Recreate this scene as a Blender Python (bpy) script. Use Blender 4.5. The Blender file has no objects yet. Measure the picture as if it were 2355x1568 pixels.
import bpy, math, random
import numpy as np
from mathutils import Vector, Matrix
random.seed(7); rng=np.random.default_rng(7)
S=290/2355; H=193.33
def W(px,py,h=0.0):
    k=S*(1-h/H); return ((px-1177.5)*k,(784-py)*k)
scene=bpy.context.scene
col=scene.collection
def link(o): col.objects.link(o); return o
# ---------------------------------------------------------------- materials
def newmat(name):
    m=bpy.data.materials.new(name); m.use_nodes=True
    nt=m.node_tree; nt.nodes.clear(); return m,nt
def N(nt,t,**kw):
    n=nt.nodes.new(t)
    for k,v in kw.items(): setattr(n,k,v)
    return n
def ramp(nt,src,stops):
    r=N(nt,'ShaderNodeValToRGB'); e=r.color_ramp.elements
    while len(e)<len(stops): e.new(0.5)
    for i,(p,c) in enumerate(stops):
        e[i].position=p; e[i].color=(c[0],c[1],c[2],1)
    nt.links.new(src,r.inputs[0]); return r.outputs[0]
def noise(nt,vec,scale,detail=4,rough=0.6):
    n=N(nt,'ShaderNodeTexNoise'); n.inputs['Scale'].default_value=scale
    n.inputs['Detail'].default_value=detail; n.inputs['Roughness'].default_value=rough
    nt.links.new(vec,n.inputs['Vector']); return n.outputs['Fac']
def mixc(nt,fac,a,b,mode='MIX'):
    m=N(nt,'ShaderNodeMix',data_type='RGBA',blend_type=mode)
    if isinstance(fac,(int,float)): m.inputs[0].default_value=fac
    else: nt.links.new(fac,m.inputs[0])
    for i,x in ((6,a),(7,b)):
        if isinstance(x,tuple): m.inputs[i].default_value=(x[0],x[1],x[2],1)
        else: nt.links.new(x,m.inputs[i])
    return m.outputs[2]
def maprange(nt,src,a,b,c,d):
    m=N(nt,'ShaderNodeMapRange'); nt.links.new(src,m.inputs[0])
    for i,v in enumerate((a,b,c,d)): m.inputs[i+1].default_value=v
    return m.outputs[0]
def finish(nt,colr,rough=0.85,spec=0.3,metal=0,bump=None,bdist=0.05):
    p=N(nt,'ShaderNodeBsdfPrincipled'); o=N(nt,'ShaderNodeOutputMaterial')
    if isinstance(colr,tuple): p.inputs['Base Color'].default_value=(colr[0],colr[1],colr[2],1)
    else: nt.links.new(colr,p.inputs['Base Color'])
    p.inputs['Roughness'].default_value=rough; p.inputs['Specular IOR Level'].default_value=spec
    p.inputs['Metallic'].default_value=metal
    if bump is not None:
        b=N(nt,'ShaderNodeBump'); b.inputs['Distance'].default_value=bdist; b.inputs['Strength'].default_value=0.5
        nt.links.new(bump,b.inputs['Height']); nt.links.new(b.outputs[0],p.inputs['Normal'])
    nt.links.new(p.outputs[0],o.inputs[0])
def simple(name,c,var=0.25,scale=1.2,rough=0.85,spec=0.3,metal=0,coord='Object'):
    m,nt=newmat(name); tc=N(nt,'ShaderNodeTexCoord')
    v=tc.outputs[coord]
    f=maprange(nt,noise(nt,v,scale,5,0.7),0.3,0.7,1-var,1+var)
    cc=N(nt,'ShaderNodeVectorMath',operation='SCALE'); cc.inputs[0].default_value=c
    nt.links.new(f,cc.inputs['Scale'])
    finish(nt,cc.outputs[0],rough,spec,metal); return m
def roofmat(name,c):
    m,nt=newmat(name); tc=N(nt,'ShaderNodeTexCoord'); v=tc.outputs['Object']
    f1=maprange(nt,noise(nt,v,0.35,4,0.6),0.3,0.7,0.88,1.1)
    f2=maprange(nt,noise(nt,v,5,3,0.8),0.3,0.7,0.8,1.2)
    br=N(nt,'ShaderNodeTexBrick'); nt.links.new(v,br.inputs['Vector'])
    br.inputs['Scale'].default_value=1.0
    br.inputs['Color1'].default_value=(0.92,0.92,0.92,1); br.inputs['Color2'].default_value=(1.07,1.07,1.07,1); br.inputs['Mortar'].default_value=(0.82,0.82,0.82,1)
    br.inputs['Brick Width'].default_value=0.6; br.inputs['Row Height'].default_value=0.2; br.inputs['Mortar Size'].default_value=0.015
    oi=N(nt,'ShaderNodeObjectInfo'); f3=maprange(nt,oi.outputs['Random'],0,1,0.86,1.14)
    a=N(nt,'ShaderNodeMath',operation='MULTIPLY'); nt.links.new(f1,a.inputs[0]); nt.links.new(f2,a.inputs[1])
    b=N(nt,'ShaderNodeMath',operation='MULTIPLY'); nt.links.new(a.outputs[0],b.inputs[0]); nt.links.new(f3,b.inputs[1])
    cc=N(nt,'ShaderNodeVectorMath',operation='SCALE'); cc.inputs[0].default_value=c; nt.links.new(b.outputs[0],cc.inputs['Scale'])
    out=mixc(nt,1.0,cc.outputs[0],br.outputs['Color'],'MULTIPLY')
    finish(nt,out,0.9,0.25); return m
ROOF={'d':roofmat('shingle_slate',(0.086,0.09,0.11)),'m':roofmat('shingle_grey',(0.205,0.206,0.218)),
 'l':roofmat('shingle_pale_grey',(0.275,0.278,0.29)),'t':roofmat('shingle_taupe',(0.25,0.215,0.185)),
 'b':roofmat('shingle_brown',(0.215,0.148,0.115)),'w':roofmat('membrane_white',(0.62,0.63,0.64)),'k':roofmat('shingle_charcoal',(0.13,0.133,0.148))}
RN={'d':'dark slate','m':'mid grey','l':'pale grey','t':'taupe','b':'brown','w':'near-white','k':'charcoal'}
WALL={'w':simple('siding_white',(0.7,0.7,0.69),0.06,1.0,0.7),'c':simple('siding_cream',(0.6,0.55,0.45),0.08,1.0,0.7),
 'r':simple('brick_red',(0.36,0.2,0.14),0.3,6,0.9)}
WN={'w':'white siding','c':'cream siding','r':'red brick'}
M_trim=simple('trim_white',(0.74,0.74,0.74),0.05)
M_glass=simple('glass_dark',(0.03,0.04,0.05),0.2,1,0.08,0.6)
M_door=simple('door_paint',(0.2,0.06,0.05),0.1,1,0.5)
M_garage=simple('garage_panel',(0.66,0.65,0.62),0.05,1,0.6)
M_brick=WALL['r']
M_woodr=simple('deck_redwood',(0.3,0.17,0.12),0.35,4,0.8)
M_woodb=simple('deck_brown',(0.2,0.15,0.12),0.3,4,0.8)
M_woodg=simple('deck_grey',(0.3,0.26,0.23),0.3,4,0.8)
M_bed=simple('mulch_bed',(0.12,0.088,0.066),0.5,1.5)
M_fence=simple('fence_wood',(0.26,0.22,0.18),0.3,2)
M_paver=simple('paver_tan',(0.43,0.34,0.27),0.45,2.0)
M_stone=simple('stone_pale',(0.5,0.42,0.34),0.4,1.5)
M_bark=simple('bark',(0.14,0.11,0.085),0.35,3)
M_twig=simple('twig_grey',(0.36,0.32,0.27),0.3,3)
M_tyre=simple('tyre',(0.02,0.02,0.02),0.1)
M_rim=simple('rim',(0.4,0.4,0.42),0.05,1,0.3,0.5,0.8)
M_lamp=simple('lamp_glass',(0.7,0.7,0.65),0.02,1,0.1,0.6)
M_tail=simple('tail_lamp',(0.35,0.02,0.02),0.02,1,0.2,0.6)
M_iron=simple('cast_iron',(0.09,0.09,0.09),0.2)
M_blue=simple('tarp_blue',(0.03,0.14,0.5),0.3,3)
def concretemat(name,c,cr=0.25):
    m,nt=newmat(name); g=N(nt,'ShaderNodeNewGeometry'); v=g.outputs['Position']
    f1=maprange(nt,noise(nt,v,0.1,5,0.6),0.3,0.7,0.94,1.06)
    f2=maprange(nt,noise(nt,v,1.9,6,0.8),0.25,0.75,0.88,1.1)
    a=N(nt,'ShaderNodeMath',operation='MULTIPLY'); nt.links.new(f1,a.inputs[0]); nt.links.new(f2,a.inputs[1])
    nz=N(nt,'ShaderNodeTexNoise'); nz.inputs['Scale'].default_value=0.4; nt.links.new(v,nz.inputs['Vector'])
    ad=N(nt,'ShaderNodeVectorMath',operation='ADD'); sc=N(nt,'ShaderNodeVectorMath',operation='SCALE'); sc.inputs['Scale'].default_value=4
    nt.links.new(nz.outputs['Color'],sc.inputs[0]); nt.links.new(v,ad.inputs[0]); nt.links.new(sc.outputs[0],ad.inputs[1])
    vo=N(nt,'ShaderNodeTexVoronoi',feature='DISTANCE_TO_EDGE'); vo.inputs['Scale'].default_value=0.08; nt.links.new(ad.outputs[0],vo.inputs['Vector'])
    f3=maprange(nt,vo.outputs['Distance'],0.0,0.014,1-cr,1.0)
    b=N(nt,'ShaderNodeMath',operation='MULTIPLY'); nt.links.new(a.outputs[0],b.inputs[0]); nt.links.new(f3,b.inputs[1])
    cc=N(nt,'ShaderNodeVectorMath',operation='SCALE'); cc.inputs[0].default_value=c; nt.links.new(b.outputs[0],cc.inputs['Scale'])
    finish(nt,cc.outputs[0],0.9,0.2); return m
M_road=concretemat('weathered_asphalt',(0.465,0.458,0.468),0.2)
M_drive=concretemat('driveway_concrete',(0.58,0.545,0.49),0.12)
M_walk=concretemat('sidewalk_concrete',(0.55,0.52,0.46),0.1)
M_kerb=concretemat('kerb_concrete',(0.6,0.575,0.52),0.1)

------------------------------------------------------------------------

** What is expected **
Across the material above, how many lines include the string "objects"? Only the number is wanted.

** Exercise answer **
2